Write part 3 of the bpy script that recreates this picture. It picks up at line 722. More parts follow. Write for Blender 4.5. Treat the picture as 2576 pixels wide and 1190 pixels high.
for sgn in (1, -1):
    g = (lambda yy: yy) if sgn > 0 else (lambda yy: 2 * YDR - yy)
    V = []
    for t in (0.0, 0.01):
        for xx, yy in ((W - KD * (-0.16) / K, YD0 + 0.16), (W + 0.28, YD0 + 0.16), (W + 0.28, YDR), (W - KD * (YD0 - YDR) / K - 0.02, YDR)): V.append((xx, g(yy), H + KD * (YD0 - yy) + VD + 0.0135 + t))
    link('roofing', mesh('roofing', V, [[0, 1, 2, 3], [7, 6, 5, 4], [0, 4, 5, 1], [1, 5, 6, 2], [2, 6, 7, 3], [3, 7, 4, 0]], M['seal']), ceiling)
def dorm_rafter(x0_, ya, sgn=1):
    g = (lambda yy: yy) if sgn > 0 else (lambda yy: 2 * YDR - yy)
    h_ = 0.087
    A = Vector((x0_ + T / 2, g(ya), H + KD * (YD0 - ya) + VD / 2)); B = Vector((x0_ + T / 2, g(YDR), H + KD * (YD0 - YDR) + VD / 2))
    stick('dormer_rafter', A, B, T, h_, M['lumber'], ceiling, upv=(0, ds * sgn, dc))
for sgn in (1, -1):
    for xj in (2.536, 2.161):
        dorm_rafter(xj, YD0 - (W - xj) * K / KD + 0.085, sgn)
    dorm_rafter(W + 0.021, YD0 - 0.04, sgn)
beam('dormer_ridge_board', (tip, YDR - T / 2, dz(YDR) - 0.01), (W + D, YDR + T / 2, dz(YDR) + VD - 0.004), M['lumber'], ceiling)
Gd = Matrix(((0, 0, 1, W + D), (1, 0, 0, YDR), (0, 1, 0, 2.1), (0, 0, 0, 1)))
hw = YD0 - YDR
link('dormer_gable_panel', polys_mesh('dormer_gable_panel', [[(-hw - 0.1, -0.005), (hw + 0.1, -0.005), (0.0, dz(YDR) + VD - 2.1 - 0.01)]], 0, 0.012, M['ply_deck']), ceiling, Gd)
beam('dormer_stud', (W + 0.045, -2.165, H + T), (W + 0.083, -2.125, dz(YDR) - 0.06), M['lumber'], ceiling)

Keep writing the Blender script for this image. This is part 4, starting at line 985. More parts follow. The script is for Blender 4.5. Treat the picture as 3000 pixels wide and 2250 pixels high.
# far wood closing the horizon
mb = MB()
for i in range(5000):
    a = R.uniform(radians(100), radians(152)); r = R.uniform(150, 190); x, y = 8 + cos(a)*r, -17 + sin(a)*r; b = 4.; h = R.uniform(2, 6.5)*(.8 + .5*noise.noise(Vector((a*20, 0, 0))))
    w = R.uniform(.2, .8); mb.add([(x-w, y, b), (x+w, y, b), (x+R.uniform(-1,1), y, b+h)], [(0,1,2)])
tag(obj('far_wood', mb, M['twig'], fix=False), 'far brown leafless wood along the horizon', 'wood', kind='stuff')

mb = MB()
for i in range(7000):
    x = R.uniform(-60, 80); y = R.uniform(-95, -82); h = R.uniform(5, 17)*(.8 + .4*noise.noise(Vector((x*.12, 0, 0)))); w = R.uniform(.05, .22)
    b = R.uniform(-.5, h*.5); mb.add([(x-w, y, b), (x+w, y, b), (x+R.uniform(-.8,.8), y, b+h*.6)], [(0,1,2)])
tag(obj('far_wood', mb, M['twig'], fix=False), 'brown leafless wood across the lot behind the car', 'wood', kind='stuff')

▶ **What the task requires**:
Please restate the records in full, word for word.

▶ **Worked solution**:
Write part 3 of the bpy script that recreates this picture. It picks up at line 722. More parts follow. Write for Blender 4.5. Treat the picture as 2576 pixels wide and 1190 pixels high.
for sgn in (1, -1):
    g = (lambda yy: yy) if sgn > 0 else (lambda yy: 2 * YDR - yy)
    V = []
    for t in (0.0, 0.01):
        for xx, yy in ((W - KD * (-0.16) / K, YD0 + 0.16), (W + 0.28, YD0 + 0.16), (W + 0.28, YDR), (W - KD * (YD0 - YDR) / K - 0.02, YDR)): V.append((xx, g(yy), H + KD * (YD0 - yy) + VD + 0.0135 + t))
    link('roofing', mesh('roofing', V, [[0, 1, 2, 3], [7, 6, 5, 4], [0, 4, 5, 1], [1, 5, 6, 2], [2, 6, 7, 3], [3, 7, 4, 0]], M['seal']), ceiling)
def dorm_rafter(x0_, ya, sgn=1):
    g = (lambda yy: yy) if sgn > 0 else (lambda yy: 2 * YDR - yy)
    h_ = 0.087
    A = Vector((x0_ + T / 2, g(ya), H + KD * (YD0 - ya) + VD / 2)); B = Vector((x0_ + T / 2, g(YDR), H + KD * (YD0 - YDR) + VD / 2))
    stick('dormer_rafter', A, B, T, h_, M['lumber'], ceiling, upv=(0, ds * sgn, dc))
for sgn in (1, -1):
    for xj in (2.536, 2.161):
        dorm_rafter(xj, YD0 - (W - xj) * K / KD + 0.085, sgn)
    dorm_rafter(W + 0.021, YD0 - 0.04, sgn)
beam('dormer_ridge_board', (tip, YDR - T / 2, dz(YDR) - 0.01), (W + D, YDR + T / 2, dz(YDR) + VD - 0.004), M['lumber'], ceiling)
Gd = Matrix(((0, 0, 1, W + D), (1, 0, 0, YDR), (0, 1, 0, 2.1), (0, 0, 0, 1)))
hw = YD0 - YDR
link('dormer_gable_panel', polys_mesh('dormer_gable_panel', [[(-hw - 0.1, -0.005), (hw + 0.1, -0.005), (0.0, dz(YDR) + VD - 2.1 - 0.01)]], 0, 0.012, M['ply_deck']), ceiling, Gd)
beam('dormer_stud', (W + 0.045, -2.165, H + T), (W + 0.083, -2.125, dz(YDR) - 0.06), M['lumber'], ceiling)

Keep writing the Blender script for this image. This is part 4, starting at line 985. More parts follow. The script is for Blender 4.5. Treat the picture as 3000 pixels wide and 2250 pixels high.
# far wood closing the horizon
mb = MB()
for i in range(5000):
    a = R.uniform(radians(100), radians(152)); r = R.uniform(150, 190); x, y = 8 + cos(a)*r, -17 + sin(a)*r; b = 4.; h = R.uniform(2, 6.5)*(.8 + .5*noise.noise(Vector((a*20, 0, 0))))
    w = R.uniform(.2, .8); mb.add([(x-w, y, b), (x+w, y, b), (x+R.uniform(-1,1), y, b+h)], [(0,1,2)])
tag(obj('far_wood', mb, M['twig'], fix=False), 'far brown leafless wood along the horizon', 'wood', kind='stuff')

mb = MB()
for i in range(7000):
    x = R.uniform(-60, 80); y = R.uniform(-95, -82); h = R.uniform(5, 17)*(.8 + .4*noise.noise(Vector((x*.12, 0, 0)))); w = R.uniform(.05, .22)
    b = R.uniform(-.5, h*.5); mb.add([(x-w, y, b), (x+w, y, b), (x+R.uniform(-.8,.8), y, b+h*.6)], [(0,1,2)])
tag(obj('far_wood', mb, M['twig'], fix=False), 'brown leafless wood across the lot behind the car', 'wood', kind='stuff')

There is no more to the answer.